When the time came for him to retire, an elaborate leaving
ceremony was held. It was staged in two parts, the first part in the auditorium
with an invited audience, and the second – a dramatic fire ceremony – in the
building’s capacious grounds. I was on front-of-house duty that night and my contribution to the proceedings was to ensure unobstructed passage from one
location to the other. Because I was working blind, it required radio contact
and some careful timing to get the opening of several doors just right.

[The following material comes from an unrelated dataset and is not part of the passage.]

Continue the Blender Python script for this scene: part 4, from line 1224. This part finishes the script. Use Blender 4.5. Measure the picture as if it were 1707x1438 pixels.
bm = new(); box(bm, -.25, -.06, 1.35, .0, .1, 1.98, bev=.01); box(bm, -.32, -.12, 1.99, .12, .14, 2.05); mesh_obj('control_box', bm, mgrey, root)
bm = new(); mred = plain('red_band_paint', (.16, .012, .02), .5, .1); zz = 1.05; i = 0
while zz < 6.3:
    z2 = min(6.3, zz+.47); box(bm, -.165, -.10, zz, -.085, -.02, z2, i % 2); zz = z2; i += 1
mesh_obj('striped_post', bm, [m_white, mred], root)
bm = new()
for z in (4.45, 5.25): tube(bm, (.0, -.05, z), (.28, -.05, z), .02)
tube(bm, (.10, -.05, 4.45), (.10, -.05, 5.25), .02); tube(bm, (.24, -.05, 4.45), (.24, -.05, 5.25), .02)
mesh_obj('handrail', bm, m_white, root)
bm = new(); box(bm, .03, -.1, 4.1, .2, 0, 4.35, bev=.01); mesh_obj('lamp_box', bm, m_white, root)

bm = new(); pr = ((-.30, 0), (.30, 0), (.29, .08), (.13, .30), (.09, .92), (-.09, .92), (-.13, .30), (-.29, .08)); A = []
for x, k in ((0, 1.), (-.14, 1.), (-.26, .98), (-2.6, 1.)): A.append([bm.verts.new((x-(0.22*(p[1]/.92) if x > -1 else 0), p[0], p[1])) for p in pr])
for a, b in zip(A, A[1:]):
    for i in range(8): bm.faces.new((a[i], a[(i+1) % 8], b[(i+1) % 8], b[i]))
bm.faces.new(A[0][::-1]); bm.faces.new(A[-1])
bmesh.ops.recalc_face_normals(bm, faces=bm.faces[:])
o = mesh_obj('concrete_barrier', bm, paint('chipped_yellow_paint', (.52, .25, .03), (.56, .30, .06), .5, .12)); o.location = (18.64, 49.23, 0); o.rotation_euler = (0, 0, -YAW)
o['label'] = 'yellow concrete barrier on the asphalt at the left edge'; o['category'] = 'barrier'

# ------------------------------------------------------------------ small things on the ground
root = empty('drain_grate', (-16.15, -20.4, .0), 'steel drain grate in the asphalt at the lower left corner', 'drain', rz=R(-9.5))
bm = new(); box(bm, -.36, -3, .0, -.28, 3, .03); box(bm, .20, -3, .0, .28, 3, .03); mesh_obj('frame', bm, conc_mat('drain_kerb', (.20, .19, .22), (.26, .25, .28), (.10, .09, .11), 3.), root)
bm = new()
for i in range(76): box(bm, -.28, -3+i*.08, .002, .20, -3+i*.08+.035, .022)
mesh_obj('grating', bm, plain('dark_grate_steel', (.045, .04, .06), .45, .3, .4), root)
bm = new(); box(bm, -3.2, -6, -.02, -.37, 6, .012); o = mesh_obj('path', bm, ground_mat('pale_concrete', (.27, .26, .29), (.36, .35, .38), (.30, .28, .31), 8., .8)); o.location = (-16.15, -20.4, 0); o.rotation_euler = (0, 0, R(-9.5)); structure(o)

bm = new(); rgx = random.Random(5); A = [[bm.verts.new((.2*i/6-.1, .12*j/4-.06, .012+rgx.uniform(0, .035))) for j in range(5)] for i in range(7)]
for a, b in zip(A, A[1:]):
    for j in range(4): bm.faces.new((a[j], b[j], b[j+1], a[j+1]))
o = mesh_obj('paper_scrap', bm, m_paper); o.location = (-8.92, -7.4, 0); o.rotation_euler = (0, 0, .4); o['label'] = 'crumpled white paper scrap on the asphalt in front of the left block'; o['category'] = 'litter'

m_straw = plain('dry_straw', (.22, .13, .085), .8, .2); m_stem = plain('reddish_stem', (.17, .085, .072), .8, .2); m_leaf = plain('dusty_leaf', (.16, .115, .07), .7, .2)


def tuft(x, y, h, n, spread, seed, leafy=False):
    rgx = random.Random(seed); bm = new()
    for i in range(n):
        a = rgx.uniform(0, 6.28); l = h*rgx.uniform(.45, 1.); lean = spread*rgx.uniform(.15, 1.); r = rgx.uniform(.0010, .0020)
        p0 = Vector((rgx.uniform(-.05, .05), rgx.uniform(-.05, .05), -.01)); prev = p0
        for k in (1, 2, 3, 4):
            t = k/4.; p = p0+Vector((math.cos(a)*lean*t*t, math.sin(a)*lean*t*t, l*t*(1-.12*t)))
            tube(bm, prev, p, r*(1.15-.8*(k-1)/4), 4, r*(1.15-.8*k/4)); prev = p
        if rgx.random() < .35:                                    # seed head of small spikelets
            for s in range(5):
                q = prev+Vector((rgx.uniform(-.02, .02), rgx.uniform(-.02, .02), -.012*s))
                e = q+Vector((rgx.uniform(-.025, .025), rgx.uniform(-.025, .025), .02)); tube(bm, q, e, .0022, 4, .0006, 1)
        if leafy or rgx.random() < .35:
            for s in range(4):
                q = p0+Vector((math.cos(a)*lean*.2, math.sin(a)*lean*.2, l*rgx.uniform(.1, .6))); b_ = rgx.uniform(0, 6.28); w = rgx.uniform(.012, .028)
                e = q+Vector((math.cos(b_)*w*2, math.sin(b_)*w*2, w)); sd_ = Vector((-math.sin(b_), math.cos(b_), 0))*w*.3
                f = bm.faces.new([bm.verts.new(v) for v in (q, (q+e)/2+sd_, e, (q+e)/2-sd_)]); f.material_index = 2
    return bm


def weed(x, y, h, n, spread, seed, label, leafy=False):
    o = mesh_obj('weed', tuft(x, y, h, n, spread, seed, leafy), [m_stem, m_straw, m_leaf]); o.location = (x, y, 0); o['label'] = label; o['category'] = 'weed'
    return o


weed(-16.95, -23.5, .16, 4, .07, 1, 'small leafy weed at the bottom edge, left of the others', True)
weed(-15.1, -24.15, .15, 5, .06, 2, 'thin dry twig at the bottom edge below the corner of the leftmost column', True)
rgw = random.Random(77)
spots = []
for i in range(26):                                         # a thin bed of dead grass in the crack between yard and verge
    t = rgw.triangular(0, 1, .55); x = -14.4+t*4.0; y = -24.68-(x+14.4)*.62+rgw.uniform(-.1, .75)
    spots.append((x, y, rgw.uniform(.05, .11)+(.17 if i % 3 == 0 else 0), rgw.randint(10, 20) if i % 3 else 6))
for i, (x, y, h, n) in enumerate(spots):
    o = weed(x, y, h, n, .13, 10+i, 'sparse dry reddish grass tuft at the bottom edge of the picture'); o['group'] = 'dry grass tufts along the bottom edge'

It worked perfectly, and when the entourage had passed out
into the night air, the Front-of-House manager, whose job it had been to
co-ordinate the whole enterprise, came over to me. She was the extraordinary
Judy Bowker who has received honourable mention on this blog before, and whose
open-hearted generosity, intelligence and lightness of spirit made her a legend
among those who knew her. She wrapped her arm around my elbow, took my upper
arm with her free hand, pulled me towards her and said: ‘Thanks, Jeff.’
It doesn’t sound much, does it, and yet it was a supremely
special moment which will ride high in my consciousness always. It was one of
those occasions when the God of Small Things shows Its beneficence and makes
the lowest of light glow a little bit brighter.
And so I come back to an old theme of mine – how important
the little things are when compared with the big and showy ones because they
reveal the abstract which lies at the heart of the human experience. I mean,
who on earth should want to become the President of America or the tyrant at
the head of a business empire? Such an aspiration leads only to the massaging
of a power-seduced ego. Having the God of Small Things take your arm and say
‘Thanks, Jeff’ makes your soul grow just a little more substantial.